Grundtvigskirken pinnacle, East Greenland

The view from the top -- Salewa 2010 expedition.  Bear Islands in the distance, to the left of the mad climbers
Photo: Greenland Tourism site
Photo: Greenland Tourism site
Photo: Gullisig
Photo: Tony Higgins
Photo: Rolf Strange

I've been fascinated by this extraordinary rock pinnacle near the shore of Ofjord, at the head of Scoresby Sund in East Greenland.  Some of the above photos were taken from the nearby Bear Islands.  The pinnacle is made from reddish granite and other crystalline rocks belonging to the Caledonian fold belt in this area.  The altitude of the summit is at 1,977m.  This is some doubt about who made the first ascent, but it might have been a British Army team in 1978.

The pinnacle is generally known as Grundtvigskirken (because of its similarity to a Danish church of that name) but there is some dispute about the name.  Sometimes it is given a German spelling.  Nowadays an Inuit name is preferred -- and there is some confusion with another peak in the area too, further along on the same ridge.......

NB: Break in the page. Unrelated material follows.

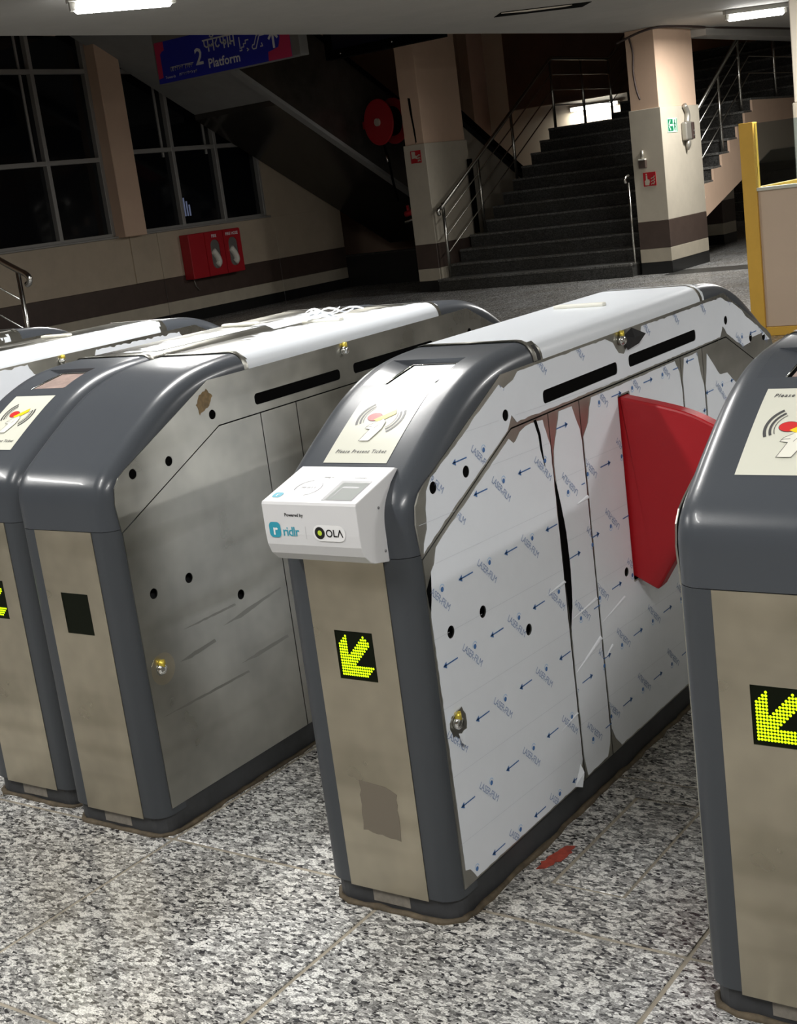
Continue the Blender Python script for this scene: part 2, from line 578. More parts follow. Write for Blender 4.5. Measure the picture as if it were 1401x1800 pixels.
def catmull(P, n=6):
    out = []
    for i in range(len(P) - 1):
        p0 = P[max(i - 1, 0)]; p1 = P[i]; p2 = P[i + 1]; p3 = P[min(i + 2, len(P) - 1)]
        for k in range(n):
            t = k / n
            out.append(tuple(0.5 * ((2 * b_) + (-a + c) * t + (2 * a - 5 * b_ + 4 * c - e) * t * t + (-a + 3 * b_ - 3 * c + e) * t ** 3)
                             for a, b_, c, e in zip(p0, p1, p2, p3)))
    out.append(P[-1])
    return out


# ------------------------------------------------------------------ floor
floor = MB().box((-14, -7, -0.08), (8, 27, -0.0025)).build('floor', M_GROUT)
tag(floor, 'speckled grey granite slab floor with brown joints', 'floor', kind='structure')
GX, GY, GS = 0.052, 0.07, 0.605
slab_me = None


def proj(p):
    v = Vector(p) - CAM
    z = v.dot(d)
    return (700.5 + F_PX * v.dot(rr) / z, 900 - F_PX * v.dot(uu) / z, z)


GAP = 0.009
sm = MB()
sm.bbox((GAP / 2, GAP / 2, -0.02), (GS - GAP / 2, GS - GAP / 2, 0.0), 0.0015, 1)
first = sm.build('slab', M_FLOOR, floor)
slab_mesh = first.data
slab_used = False
rest = MB()
# inset cover slab in the lane
IN = (0.318, 0.205, 0.476, 0.605)
for ix in range(-24, 14):
    for iy in range(-12, 46):
        x, y = GX + ix * GS, GY + iy * GS
        if x < -13.5 or x > 7.4 or y < -6.8 or y > 26:
            continue
        q = proj((x + GS / 2, y + GS / 2, 0))
        vis = q[2] > 0.3 and -150 < q[0] < 1550 and 380 < q[1] < 1990 and q[2] < 9.5
        if ix == 0 and iy == 0:
            # slab with the cut-out for the lane cover
            hx0, hy0, hx1, hy1 = IN[0] - x, IN[1] - y, IN[2] - x, IN[3] - y
            cutb = MB()
            g = GAP / 2
            plate(cutb, [(g, g), (GS - g, g), (GS - g, GS - g), (g, GS - g)], [[(hx0, hy0), (hx1, hy0), (hx1, hy1 - 0.011), (hx0, hy1 - 0.011)]],
                  lambda p, t: (p[0], p[1], -t), 0.02)
            cutb.build('slab', M_FLOOR, floor, (x, y, 0))
            cc = MB().bbox((hx0 + 0.008, hy0 + 0.008, -0.02), (hx1 - 0.008, hy1 - 0.017, -0.0005), 0.0015, 1).build('cover_slab', M_FLOOR, floor, (x, y, 0))
            cc['label'] = 'narrow granite cover slab set into the lane floor'
        elif vis:
            if not slab_used:
                slab_used = True
                o = first
            else:
                o = bpy.data.objects.new('slab', slab_mesh)
                COL.objects.link(o)
                o.parent = floor
            o.location = (x, y, 0)
        else:
            rest.box((x + GAP / 2, y + GAP / 2, -0.015), (x + GS - GAP / 2, y + GS - GAP / 2, 0.0))
ro = rest.build('slab_field', M_FLOOR, floor)
ro['kind'] = 'stuff'
# dark inlay strip in the far floor
strip = MB().box((-5.0, 12.85, -0.01), (4.0, 13.4, 0.0012)).build('inlay_strip', M_STAIR, floor)
strip['label'] = 'dark granite strip across the far floor'

# ------------------------------------------------------------------ ceiling (low slab over the gates)
edge = [(-7.2, -7.0), (-6.353, 5.007), (-5.383, 13.18), (-4.957, 17.69)]
cp = edge + [(8, 17.69), (8, -7)]
cb = MB()
cb.prism(cp, 'z', CEIL, CEIL + 0.45)
ceiling = cb.build('ceiling', M_CEIL)
tag(ceiling, 'low grey painted ceiling slab over the gates', 'ceiling', kind='structure')
bm_ = MB()
bm_.prism([(-5.05, 14.2), (-4.80, 14.2), (-4.62, 17.69), (-4.957, 17.69)], 'z', CEIL - 0.1, CEIL)
bo = tag(bm_.build('trim_2', M_CEIL), 'low ceiling beam right of the striped pillar', 'beam', kind='structure')
# opening of a missing fitting
A, B_ = Vector((-4.83, 9.40)), Vector((-4.22, 9.96))
t = (B_ - A).normalized(); n_ = Vector((-t.y, t.x)) * 0.16
op = MB()
op.prism([tuple(A - n_), tuple(B_ - n_), tuple(B_ + n_), tuple(A + n_)], 'z', CEIL - 0.004, CEIL - 0.001)
oo = op.build('fitting_opening', M_BLACK, ceiling)
oo['label'] = 'dark opening of a missing light fitting in the ceiling'
lp = MB()
A2 = A - n_ * 0.9
lp.prism([tuple(A2), tuple(A2 + t * 0.65), tuple(A2 + t * 0.6 + n_ * 0.35), tuple(A2 + t * 0.25 + n_ * 0.5), tuple(A2 + t * 0.1 + n_ * 0.25)], 'z', CEIL - 0.012, CEIL - 0.006)
lp.build('broken_edge', M_WHITEW, ceiling)
upper = MB().box((-14, -7, 5.6), (8, 27, 5.8)).build('ceiling', M_BROWNW)
tag(upper, 'dark upper ceiling of the stair hall', 'ceiling', kind='structure')

# ------------------------------------------------------------------ outer walls
tag(MB().box((-14, -7.2, -0.1), (8.2, -7.0, 5.8)).build('wall_front', M_WALL), 'beige wall behind the gate hall', 'wall', kind='structure')
tag(MB().box((8.0, -7.0, -0.1), (8.2, 27, 5.8)).build('wall_right', M_WALL), 'beige wall on the far right', 'wall', kind='structure')

WX = -11.1
wl = empty('wall_left', (WX, 0, 0), label='beige tiled wall with brown and black bands below dark windows', cat='wall', kind='structure')
JO = [-7, -3.5, 0, 3.0, 5.6, 8.2, 11.05, 13.42, 15.0]


def bandrow(name, z0, z1, m, pr):
    for a, b_ in zip(JO[:-1], JO[1:]):
        MB().bbox((-0.2, a + 0.004, z0), (pr, b_ - 0.004, z1), 0.003, 1).build(name, m, wl)


bandrow('skirting_tile', 0.0, 0.14, M_BAND_K, 0.012)
bandrow('cream_tile', 0.142, 0.303, M_BAND_C, 0.010)
bandrow('brown_tile', 0.305, 0.608, M_BAND_B, 0.010)
bandrow('beige_tile', 0.61, 1.20, M_WALL, 0.010)
wsill = MB().bbox((-0.15, -7, 1.20), (0.03, 13.35, 1.225), 0.005, 1).build('sill', M_ALU, wl)
MB().box((-0.2, 13.3, 1.2), (0.0, 15.0, 5.6)).build('plaster', M_WALL, wl)
MB().box((-0.2, -7, 3.95), (0.0, 13.3, 5.6)).build('lintel', M_PEACH, wl)
MB().box((-0.2, -7, 1.2), (0.0, 3.0, 3.95)).build('plaster', M_PEACH, wl)
pil = MB().bbox((-0.2, 10.36, 1.2), (0.16, 10.74, 3.95), 0.01, 1).build('pilaster', M_PEACH, wl)
MB().bbox((0.0, 10.55, 0.612), (0.03, 10.95, 1.2), 0.004, 1).build('pilaster_foot', M_WALL, wl)


def window(n, y0, y1, z0, z1, mull, rails, label):
    wdw = empty('window_%d' % n, (WX - 0.06, 0, 0), label=label, cat='window', kind='structure')
    t_ = 0.028
    ys = [y0] + mull + [y1]
    zs = [z0] + rails + [z1]
    for k, yy in enumerate(ys):
        MB().bbox((-0.04, yy - t_, z0), (0.05, yy + t_, z1), 0.004, 1).build('mullion', M_ALU, wdw)
        if 0 < k < len(ys) - 1:
            MB().bbox((-0.06, yy - 0.15, z0 + 0.9), (0.0, yy - 0.12, z1 - 0.1), 0.004, 1).build('sash_stile', M_ALU, wdw)
    for zz in zs:
        MB().bbox((-0.04, y0, zz - t_), (0.045, y1, zz + t_), 0.004, 1).build('rail', M_ALU, wdw)
    for a, b_ in zip(ys[:-1], ys[1:]):
        for c, e in zip(zs[:-1], zs[1:]):
            MB().box((-0.03, a + t_, c + t_), (-0.02, b_ - t_, e - t_)).build('pane', M_PANE, wdw)
    return wdw


window(1, 3.0, 10.33, 1.235, 3.95, [4.9, 6.4, 7.9, 9.48], [2.16, 3.205], 'dark window grid left of the peach pilaster')
window(2, 10.76, 13.29, 1.235, 3.95, [11.62, 12.45], [2.225, 3.205], 'dark window grid behind the red cabinet')
# glowing strips laid on the panes, painting faint bluish light
M_PGLOW = mat('pane_glow', (0.1, 0.1, 0.12), 0.5, emit=(0.45, 0.55, 0.9), estr=0.12)
for wn, yy, zz, w_, h_ in (('window_2', 11.72, 1.36, 0.14, 0.24), ('window_1', 8.75, 2.45, 0.12, 0.3)):
    for k in range(3):
        st = MB().box((-0.0185, yy + k * w_ / 3, zz), (-0.018, yy + (k + 0.6) * w_ / 3, zz + h_ * (1 - 0.2 * k)))
        st.build('lit_streak', M_PGLOW, bpy.data.objects[wn])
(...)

What interests me in particular is the peak's mode of formation.  It is probably a last remnant of a ridge separating two glacial troughs -- this much is obvious from the Tony Higgins photo.  But the same photo also shows an extraordinary amount of scouring on the slopes beneath the pinnacle -- and this evidence of intensive ice erosion is matched by the evidence from the nearby Bear Islands.